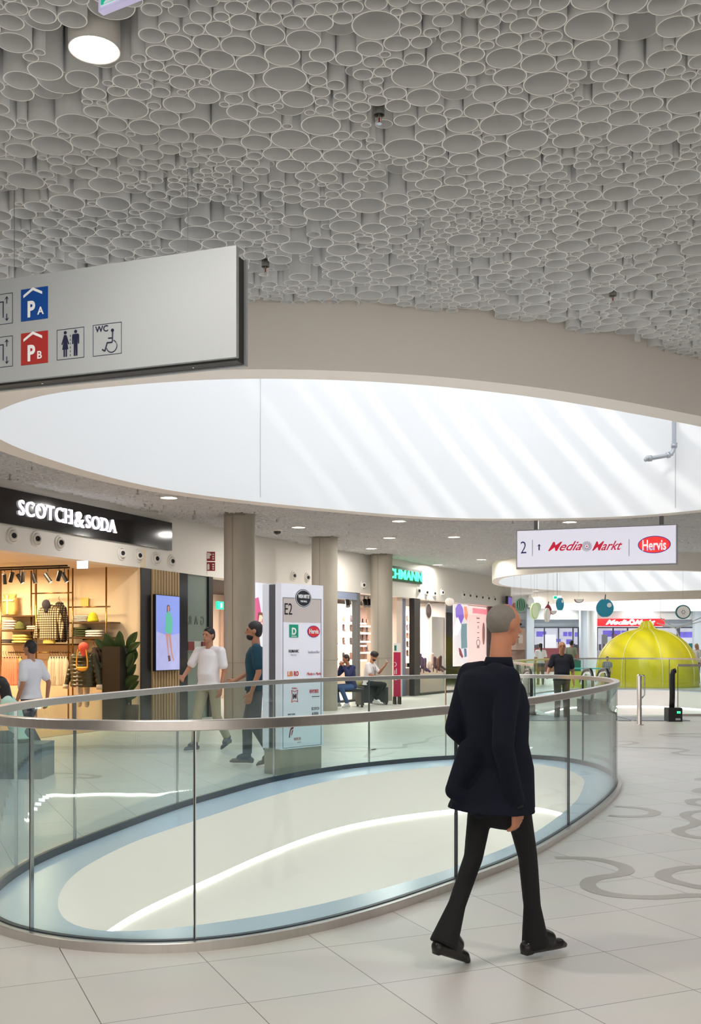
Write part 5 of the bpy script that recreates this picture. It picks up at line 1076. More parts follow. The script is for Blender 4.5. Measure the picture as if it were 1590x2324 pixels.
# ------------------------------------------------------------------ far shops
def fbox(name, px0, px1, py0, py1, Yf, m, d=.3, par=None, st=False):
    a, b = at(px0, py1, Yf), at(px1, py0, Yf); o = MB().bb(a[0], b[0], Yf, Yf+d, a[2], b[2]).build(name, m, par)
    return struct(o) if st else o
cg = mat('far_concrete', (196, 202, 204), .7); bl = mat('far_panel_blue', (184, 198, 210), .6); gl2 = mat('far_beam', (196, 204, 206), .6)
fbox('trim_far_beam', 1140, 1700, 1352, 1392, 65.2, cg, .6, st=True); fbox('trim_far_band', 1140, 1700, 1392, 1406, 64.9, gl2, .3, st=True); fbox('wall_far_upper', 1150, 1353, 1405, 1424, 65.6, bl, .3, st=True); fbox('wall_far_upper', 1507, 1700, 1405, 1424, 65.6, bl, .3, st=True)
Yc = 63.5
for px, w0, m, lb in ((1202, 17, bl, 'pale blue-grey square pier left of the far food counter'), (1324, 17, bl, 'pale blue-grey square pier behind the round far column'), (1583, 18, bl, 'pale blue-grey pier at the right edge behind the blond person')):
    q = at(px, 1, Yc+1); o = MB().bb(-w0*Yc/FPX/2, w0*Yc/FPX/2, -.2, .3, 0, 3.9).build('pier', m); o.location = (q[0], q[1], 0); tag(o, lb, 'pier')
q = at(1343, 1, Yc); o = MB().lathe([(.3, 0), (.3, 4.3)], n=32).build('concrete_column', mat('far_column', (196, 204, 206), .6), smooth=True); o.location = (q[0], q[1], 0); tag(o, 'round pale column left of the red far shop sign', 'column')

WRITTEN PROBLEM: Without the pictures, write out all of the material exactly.

EXERCISE SOLUTION:
Write part 5 of the bpy script that recreates this picture. It picks up at line 1076. More parts follow. The script is for Blender 4.5. Measure the picture as if it were 1590x2324 pixels.
# ------------------------------------------------------------------ far shops
def fbox(name, px0, px1, py0, py1, Yf, m, d=.3, par=None, st=False):
    a, b = at(px0, py1, Yf), at(px1, py0, Yf); o = MB().bb(a[0], b[0], Yf, Yf+d, a[2], b[2]).build(name, m, par)
    return struct(o) if st else o
cg = mat('far_concrete', (196, 202, 204), .7); bl = mat('far_panel_blue', (184, 198, 210), .6); gl2 = mat('far_beam', (196, 204, 206), .6)
fbox('trim_far_beam', 1140, 1700, 1352, 1392, 65.2, cg, .6, st=True); fbox('trim_far_band', 1140, 1700, 1392, 1406, 64.9, gl2, .3, st=True); fbox('wall_far_upper', 1150, 1353, 1405, 1424, 65.6, bl, .3, st=True); fbox('wall_far_upper', 1507, 1700, 1405, 1424, 65.6, bl, .3, st=True)
Yc = 63.5
for px, w0, m, lb in ((1202, 17, bl, 'pale blue-grey square pier left of the far food counter'), (1324, 17, bl, 'pale blue-grey square pier behind the round far column'), (1583, 18, bl, 'pale blue-grey pier at the right edge behind the blond person')):
    q = at(px, 1, Yc+1); o = MB().bb(-w0*Yc/FPX/2, w0*Yc/FPX/2, -.2, .3, 0, 3.9).build('pier', m); o.location = (q[0], q[1], 0); tag(o, lb, 'pier')
q = at(1343, 1, Yc); o = MB().lathe([(.3, 0), (.3, 4.3)], n=32).build('concrete_column', mat('far_column', (196, 204, 206), .6), smooth=True); o.location = (q[0], q[1], 0); tag(o, 'round pale column left of the red far shop sign', 'column')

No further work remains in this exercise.